The lower percentage allows you to save money on your Equated Monthly Income (EMI). Additionally, you’ll always have a chance of rapid gains. 

The Drawback of Floating Interest Rates

Choosing variable interest rates makes it more difficult to latch onto your budget. It’s because you have no idea of how much you need to pay in a month for your interest rates mortgage. If the occurrence of an economic crisis, your floating interest rate home loan will either decline or soar.

Maximizing Your Housing Loan Regardless of High-Interest Rates

Thinking of investing in a new home? Maximize your housing loan despite high interest by doing the following:

     Determine how long you’ll stay in your new house and try to pay a larger down payment of at least 20%

     Look for the best housing loans by comparing rates and terms before applying, and don’t accept the initial offer without asking first.

     Using online loan calculators will help you decide when you plan to get a new home through a housing loan based on your budget.

When to Get Fixed Interest Rates and Floating Interest Rates?

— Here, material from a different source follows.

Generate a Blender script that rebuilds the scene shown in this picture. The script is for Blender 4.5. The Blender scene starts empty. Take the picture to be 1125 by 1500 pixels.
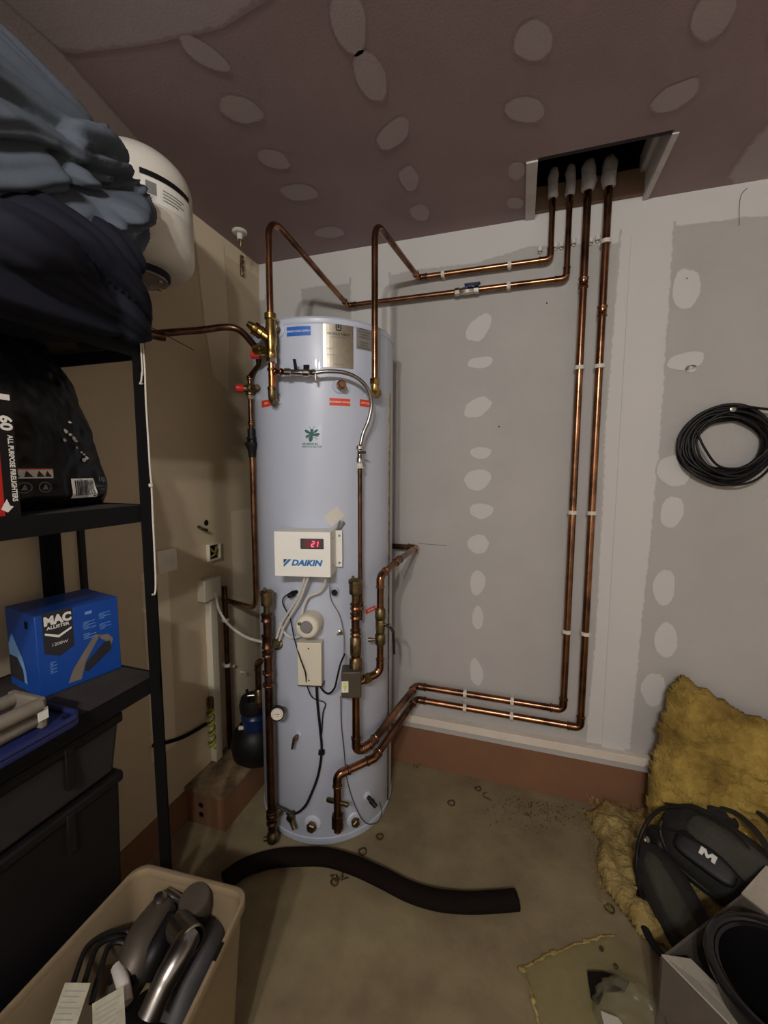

Choosing the appropriate interest rates generally relies on your finances. It’s up to you to decide which one is easier to manage.

Pick the fixed interest rates if you don’t want to worry yourself about sudden increases. Also, when interest rates are low, you want to take advantage of them for a specified number of years. Remember that there are instances when they become expensive. But the good thing about fixed interest rates is that you know how much you will pay every month.

Alternatively, pick floating interest rates if you are confident that they will drop soon. This rate is also beneficial when the market is down, and it’s assured to get lower. Its flexibility enables you to save on your mortgage if market conditions are promising.